>> begin

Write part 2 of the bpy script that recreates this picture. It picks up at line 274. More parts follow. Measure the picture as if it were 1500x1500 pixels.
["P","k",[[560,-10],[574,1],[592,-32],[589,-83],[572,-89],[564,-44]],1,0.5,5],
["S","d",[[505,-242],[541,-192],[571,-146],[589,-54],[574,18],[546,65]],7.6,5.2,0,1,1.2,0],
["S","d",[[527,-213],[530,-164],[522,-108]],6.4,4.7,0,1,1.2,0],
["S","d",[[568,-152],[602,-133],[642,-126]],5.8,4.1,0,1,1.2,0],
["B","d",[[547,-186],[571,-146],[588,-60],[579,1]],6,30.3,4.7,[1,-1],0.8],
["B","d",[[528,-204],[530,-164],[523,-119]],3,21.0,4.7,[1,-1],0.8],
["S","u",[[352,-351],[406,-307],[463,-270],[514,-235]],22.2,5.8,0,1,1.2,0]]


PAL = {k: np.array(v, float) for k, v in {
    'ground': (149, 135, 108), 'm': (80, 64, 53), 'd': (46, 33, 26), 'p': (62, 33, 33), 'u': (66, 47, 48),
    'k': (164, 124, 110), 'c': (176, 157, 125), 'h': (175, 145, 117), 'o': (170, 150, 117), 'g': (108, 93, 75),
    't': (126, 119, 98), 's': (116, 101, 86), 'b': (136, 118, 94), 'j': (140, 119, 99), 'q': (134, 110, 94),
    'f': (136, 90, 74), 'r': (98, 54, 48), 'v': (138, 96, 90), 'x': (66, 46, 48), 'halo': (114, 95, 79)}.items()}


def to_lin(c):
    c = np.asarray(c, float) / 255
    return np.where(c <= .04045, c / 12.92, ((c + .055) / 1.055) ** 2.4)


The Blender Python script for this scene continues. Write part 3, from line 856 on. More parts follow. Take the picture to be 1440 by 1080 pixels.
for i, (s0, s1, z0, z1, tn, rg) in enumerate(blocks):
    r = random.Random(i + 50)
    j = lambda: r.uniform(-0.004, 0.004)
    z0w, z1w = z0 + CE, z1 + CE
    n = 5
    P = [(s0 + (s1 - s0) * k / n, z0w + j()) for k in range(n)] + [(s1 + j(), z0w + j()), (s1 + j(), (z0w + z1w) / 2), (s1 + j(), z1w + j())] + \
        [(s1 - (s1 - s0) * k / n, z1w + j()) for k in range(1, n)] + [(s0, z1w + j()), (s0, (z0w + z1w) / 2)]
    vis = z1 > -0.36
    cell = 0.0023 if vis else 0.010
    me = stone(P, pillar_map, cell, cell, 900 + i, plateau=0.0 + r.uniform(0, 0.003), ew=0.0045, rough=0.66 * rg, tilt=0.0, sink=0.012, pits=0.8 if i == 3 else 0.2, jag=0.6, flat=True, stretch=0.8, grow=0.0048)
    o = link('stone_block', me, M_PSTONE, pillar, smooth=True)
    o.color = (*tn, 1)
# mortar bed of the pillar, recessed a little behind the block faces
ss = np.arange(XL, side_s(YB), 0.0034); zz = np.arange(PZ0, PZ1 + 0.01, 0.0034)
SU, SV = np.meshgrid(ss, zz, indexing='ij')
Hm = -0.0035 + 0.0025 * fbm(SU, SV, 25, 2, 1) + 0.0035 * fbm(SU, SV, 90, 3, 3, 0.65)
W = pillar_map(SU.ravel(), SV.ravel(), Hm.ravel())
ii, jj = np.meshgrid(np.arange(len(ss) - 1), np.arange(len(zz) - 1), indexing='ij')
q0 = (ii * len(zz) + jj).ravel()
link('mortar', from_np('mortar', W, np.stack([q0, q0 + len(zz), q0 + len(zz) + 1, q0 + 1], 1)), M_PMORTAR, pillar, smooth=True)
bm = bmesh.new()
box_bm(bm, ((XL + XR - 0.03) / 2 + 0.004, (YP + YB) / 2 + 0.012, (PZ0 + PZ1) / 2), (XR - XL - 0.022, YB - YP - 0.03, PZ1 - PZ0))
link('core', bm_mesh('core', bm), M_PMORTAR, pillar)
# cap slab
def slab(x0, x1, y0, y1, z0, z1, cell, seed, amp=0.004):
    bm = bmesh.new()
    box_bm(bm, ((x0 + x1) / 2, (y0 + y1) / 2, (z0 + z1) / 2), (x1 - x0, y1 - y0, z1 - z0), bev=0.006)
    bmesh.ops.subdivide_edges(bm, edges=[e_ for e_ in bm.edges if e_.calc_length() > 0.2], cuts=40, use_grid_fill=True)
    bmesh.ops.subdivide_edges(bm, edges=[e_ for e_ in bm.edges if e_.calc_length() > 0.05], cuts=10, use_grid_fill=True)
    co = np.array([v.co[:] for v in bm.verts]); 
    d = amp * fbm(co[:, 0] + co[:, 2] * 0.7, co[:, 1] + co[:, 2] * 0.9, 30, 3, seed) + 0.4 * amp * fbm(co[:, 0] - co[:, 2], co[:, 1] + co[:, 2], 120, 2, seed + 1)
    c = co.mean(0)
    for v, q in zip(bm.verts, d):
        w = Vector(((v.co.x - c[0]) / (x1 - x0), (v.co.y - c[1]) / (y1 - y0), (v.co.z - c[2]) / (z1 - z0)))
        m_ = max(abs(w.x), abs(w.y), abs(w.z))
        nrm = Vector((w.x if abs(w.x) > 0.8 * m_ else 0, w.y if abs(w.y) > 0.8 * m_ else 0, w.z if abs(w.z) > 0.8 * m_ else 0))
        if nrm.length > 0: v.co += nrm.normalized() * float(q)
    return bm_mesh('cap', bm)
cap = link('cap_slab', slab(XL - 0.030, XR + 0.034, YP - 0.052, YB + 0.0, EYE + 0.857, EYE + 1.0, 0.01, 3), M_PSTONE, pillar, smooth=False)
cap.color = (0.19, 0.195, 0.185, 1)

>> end
>> begin

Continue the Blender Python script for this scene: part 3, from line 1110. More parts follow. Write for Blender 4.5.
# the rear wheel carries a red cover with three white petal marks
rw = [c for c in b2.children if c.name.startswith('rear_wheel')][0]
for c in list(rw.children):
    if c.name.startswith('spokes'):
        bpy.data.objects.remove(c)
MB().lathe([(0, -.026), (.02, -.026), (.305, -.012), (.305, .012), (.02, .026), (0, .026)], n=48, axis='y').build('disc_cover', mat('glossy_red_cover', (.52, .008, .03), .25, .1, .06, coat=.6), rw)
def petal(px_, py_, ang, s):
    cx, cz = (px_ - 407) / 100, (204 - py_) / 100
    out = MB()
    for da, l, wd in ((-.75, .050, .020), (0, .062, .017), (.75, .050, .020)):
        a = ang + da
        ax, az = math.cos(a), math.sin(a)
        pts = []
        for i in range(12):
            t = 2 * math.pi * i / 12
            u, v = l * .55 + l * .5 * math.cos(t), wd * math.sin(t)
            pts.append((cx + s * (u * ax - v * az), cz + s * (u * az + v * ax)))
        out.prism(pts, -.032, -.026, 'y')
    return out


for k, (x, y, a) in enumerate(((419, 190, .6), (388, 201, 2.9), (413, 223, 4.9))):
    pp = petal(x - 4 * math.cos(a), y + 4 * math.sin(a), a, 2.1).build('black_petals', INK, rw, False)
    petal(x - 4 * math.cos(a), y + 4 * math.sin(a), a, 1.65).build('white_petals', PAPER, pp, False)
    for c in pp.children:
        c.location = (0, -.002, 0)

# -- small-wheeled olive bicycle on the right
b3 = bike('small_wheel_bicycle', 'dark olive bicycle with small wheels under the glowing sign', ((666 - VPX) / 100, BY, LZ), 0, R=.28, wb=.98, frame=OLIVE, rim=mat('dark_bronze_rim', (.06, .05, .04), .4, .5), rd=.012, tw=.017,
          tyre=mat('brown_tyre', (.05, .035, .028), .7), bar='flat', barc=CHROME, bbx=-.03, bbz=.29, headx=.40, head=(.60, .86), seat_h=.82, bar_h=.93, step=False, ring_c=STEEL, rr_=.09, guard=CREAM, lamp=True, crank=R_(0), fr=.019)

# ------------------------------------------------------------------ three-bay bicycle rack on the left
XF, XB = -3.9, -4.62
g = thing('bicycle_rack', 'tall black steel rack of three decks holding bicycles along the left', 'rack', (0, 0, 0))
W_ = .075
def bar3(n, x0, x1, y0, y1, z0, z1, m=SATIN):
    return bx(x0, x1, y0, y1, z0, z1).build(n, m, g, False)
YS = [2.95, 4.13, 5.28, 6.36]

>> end

EXERCISE PROMPT: Copy all lines from the listing that contain "script".

COMPLETED EXERCISE:
Write part 2 of the bpy script that recreates this picture. It picks up at line 274. More parts follow. Measure the picture as if it were 1500x1500 pixels.
The Blender Python script for this scene continues. Write part 3, from line 856 on. More parts follow. Take the picture to be 1440 by 1080 pixels.
Continue the Blender Python script for this scene: part 3, from line 1110. More parts follow. Write for Blender 4.5.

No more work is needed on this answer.